* [Task details]
Please output the data below exactly as given, starting at its first line and stopping after the line that contains "R = math.radians".

* [Data lines]

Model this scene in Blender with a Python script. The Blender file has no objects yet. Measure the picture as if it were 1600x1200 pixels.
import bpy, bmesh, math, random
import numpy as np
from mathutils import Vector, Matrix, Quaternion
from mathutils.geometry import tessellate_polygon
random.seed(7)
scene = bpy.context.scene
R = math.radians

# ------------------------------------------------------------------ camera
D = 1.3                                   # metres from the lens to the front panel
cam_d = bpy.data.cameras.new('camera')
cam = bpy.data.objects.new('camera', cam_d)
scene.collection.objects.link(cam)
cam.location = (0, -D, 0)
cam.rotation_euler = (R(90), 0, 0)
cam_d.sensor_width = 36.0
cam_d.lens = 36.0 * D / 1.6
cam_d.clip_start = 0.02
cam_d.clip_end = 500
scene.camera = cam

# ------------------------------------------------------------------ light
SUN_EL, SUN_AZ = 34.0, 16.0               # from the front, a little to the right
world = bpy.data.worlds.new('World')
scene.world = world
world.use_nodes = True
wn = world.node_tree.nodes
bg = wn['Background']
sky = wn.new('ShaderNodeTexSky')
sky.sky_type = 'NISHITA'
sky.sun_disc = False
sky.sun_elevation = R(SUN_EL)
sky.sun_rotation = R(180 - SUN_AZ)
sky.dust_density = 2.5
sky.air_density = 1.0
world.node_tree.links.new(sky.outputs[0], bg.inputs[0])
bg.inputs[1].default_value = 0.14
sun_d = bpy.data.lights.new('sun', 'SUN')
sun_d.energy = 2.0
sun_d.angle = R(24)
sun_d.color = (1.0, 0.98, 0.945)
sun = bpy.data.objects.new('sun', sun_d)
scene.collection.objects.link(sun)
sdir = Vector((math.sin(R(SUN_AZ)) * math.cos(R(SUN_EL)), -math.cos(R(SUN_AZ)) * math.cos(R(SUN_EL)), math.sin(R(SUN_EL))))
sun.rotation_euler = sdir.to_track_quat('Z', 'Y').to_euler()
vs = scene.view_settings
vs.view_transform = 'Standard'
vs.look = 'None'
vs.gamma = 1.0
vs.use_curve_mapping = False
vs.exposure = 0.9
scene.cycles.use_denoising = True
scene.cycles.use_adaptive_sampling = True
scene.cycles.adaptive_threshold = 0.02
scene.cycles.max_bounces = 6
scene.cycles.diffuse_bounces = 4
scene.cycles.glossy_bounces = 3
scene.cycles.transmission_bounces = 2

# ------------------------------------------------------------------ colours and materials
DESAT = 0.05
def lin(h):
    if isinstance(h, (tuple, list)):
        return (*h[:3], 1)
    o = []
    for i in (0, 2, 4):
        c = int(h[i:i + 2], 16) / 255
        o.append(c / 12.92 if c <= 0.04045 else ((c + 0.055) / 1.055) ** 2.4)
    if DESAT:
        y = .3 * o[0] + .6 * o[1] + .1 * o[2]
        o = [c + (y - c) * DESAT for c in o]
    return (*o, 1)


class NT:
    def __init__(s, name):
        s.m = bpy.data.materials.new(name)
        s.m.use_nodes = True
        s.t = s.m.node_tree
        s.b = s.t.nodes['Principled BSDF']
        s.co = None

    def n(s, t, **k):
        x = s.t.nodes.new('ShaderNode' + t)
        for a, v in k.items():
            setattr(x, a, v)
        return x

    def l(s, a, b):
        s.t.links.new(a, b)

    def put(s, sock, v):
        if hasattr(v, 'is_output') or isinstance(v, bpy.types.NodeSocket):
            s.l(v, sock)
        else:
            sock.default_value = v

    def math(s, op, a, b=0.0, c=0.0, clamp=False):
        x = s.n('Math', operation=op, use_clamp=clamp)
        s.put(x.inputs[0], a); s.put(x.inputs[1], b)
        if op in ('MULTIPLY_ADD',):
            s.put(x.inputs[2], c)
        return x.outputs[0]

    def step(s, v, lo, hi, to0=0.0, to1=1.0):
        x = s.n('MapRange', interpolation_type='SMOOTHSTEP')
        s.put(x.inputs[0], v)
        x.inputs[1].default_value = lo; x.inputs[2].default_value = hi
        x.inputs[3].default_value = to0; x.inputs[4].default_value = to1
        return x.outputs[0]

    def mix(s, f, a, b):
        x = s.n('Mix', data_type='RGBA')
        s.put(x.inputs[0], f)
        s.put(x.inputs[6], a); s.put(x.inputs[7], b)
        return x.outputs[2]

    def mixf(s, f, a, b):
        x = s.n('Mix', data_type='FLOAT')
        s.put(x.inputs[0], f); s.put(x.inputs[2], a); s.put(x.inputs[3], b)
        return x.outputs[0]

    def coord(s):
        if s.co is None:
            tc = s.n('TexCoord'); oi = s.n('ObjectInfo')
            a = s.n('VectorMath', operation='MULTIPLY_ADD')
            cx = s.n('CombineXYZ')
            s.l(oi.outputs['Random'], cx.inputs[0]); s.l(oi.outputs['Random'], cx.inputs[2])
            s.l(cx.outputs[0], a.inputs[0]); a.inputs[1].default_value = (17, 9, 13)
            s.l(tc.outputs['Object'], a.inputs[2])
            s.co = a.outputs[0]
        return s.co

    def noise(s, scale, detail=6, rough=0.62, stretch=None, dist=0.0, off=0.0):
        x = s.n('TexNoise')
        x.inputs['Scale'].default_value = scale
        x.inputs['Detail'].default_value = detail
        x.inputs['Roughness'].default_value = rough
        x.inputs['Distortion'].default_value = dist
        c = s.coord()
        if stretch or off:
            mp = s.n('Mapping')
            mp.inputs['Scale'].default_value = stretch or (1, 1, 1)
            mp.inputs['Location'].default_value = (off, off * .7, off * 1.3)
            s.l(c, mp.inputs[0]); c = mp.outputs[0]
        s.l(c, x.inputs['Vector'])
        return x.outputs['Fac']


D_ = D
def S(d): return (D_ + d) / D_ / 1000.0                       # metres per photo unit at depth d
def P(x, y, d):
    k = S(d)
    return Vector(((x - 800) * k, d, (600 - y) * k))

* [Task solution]
Model this scene in Blender with a Python script. The Blender file has no objects yet. Measure the picture as if it were 1600x1200 pixels.
import bpy, bmesh, math, random
import numpy as np
from mathutils import Vector, Matrix, Quaternion
from mathutils.geometry import tessellate_polygon
random.seed(7)
scene = bpy.context.scene
R = math.radians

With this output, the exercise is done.